- [DATASET EXCERPT]:

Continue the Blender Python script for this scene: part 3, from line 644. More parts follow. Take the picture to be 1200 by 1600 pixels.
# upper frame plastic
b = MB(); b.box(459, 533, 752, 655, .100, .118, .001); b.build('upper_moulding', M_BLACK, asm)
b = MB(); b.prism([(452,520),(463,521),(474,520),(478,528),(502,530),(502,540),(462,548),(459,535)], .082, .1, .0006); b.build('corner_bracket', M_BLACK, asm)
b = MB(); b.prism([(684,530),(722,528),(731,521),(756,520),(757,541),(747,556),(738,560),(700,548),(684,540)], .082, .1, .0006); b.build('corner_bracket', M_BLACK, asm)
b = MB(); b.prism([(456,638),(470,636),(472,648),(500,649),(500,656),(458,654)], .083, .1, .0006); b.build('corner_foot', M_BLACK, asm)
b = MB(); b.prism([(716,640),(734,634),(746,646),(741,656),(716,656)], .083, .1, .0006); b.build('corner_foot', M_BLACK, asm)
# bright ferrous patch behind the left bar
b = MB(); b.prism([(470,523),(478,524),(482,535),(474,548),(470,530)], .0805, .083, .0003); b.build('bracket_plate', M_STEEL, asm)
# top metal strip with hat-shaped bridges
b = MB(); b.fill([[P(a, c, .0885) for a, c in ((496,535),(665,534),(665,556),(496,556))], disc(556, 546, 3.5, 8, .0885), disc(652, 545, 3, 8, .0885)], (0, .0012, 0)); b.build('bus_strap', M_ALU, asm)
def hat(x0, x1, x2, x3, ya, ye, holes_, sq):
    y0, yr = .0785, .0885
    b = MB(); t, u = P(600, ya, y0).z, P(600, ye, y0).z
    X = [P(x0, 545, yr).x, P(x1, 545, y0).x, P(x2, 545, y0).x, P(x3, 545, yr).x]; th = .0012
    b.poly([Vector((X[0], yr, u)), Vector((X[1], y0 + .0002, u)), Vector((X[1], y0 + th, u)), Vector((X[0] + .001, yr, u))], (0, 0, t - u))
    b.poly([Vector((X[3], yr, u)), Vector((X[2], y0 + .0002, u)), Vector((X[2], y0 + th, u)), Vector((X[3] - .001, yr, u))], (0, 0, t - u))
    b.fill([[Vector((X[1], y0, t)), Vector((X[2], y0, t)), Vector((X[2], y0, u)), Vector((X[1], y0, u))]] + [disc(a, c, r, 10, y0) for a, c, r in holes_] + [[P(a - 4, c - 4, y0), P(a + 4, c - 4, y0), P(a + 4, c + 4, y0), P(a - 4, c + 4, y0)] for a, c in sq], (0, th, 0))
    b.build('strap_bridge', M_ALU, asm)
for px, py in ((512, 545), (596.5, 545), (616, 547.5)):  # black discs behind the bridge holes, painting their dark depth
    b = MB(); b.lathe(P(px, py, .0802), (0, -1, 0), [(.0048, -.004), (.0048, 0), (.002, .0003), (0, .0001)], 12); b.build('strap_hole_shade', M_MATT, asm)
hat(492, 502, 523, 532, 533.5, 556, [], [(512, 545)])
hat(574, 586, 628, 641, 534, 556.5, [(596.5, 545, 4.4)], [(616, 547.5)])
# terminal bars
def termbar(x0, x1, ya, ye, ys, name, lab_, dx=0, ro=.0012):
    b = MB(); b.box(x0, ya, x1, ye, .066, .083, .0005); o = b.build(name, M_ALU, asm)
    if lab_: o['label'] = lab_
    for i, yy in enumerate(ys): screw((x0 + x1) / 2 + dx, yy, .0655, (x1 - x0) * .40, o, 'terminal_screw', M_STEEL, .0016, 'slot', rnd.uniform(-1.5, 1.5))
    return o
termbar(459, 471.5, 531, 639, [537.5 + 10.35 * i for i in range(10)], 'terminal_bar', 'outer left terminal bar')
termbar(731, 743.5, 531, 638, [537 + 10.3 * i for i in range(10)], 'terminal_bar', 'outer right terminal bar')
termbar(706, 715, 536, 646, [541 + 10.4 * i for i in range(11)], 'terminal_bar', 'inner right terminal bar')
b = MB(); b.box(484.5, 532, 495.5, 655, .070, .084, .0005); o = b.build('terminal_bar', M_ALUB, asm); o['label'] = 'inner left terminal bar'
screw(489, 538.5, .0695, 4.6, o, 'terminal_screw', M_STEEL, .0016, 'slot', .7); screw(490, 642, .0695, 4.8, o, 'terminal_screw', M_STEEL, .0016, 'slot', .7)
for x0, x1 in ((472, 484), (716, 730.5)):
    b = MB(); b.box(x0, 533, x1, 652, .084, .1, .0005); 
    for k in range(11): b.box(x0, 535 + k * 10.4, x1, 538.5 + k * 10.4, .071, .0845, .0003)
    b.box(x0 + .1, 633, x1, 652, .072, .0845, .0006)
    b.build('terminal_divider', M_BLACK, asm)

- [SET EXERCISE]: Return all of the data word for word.

- [WRITTEN RESPONSE]:
Continue the Blender Python script for this scene: part 3, from line 644. More parts follow. Take the picture to be 1200 by 1600 pixels.
# upper frame plastic
b = MB(); b.box(459, 533, 752, 655, .100, .118, .001); b.build('upper_moulding', M_BLACK, asm)
b = MB(); b.prism([(452,520),(463,521),(474,520),(478,528),(502,530),(502,540),(462,548),(459,535)], .082, .1, .0006); b.build('corner_bracket', M_BLACK, asm)
b = MB(); b.prism([(684,530),(722,528),(731,521),(756,520),(757,541),(747,556),(738,560),(700,548),(684,540)], .082, .1, .0006); b.build('corner_bracket', M_BLACK, asm)
b = MB(); b.prism([(456,638),(470,636),(472,648),(500,649),(500,656),(458,654)], .083, .1, .0006); b.build('corner_foot', M_BLACK, asm)
b = MB(); b.prism([(716,640),(734,634),(746,646),(741,656),(716,656)], .083, .1, .0006); b.build('corner_foot', M_BLACK, asm)
# bright ferrous patch behind the left bar
b = MB(); b.prism([(470,523),(478,524),(482,535),(474,548),(470,530)], .0805, .083, .0003); b.build('bracket_plate', M_STEEL, asm)
# top metal strip with hat-shaped bridges
b = MB(); b.fill([[P(a, c, .0885) for a, c in ((496,535),(665,534),(665,556),(496,556))], disc(556, 546, 3.5, 8, .0885), disc(652, 545, 3, 8, .0885)], (0, .0012, 0)); b.build('bus_strap', M_ALU, asm)
def hat(x0, x1, x2, x3, ya, ye, holes_, sq):
    y0, yr = .0785, .0885
    b = MB(); t, u = P(600, ya, y0).z, P(600, ye, y0).z
    X = [P(x0, 545, yr).x, P(x1, 545, y0).x, P(x2, 545, y0).x, P(x3, 545, yr).x]; th = .0012
    b.poly([Vector((X[0], yr, u)), Vector((X[1], y0 + .0002, u)), Vector((X[1], y0 + th, u)), Vector((X[0] + .001, yr, u))], (0, 0, t - u))
    b.poly([Vector((X[3], yr, u)), Vector((X[2], y0 + .0002, u)), Vector((X[2], y0 + th, u)), Vector((X[3] - .001, yr, u))], (0, 0, t - u))
    b.fill([[Vector((X[1], y0, t)), Vector((X[2], y0, t)), Vector((X[2], y0, u)), Vector((X[1], y0, u))]] + [disc(a, c, r, 10, y0) for a, c, r in holes_] + [[P(a - 4, c - 4, y0), P(a + 4, c - 4, y0), P(a + 4, c + 4, y0), P(a - 4, c + 4, y0)] for a, c in sq], (0, th, 0))
    b.build('strap_bridge', M_ALU, asm)
for px, py in ((512, 545), (596.5, 545), (616, 547.5)):  # black discs behind the bridge holes, painting their dark depth
    b = MB(); b.lathe(P(px, py, .0802), (0, -1, 0), [(.0048, -.004), (.0048, 0), (.002, .0003), (0, .0001)], 12); b.build('strap_hole_shade', M_MATT, asm)
hat(492, 502, 523, 532, 533.5, 556, [], [(512, 545)])
hat(574, 586, 628, 641, 534, 556.5, [(596.5, 545, 4.4)], [(616, 547.5)])
# terminal bars
def termbar(x0, x1, ya, ye, ys, name, lab_, dx=0, ro=.0012):
    b = MB(); b.box(x0, ya, x1, ye, .066, .083, .0005); o = b.build(name, M_ALU, asm)
    if lab_: o['label'] = lab_
    for i, yy in enumerate(ys): screw((x0 + x1) / 2 + dx, yy, .0655, (x1 - x0) * .40, o, 'terminal_screw', M_STEEL, .0016, 'slot', rnd.uniform(-1.5, 1.5))
    return o
termbar(459, 471.5, 531, 639, [537.5 + 10.35 * i for i in range(10)], 'terminal_bar', 'outer left terminal bar')
termbar(731, 743.5, 531, 638, [537 + 10.3 * i for i in range(10)], 'terminal_bar', 'outer right terminal bar')
termbar(706, 715, 536, 646, [541 + 10.4 * i for i in range(11)], 'terminal_bar', 'inner right terminal bar')
b = MB(); b.box(484.5, 532, 495.5, 655, .070, .084, .0005); o = b.build('terminal_bar', M_ALUB, asm); o['label'] = 'inner left terminal bar'
screw(489, 538.5, .0695, 4.6, o, 'terminal_screw', M_STEEL, .0016, 'slot', .7); screw(490, 642, .0695, 4.8, o, 'terminal_screw', M_STEEL, .0016, 'slot', .7)
for x0, x1 in ((472, 484), (716, 730.5)):
    b = MB(); b.box(x0, 533, x1, 652, .084, .1, .0005); 
    for k in range(11): b.box(x0, 535 + k * 10.4, x1, 538.5 + k * 10.4, .071, .0845, .0003)
    b.box(x0 + .1, 633, x1, 652, .072, .0845, .0006)
    b.build('terminal_divider', M_BLACK, asm)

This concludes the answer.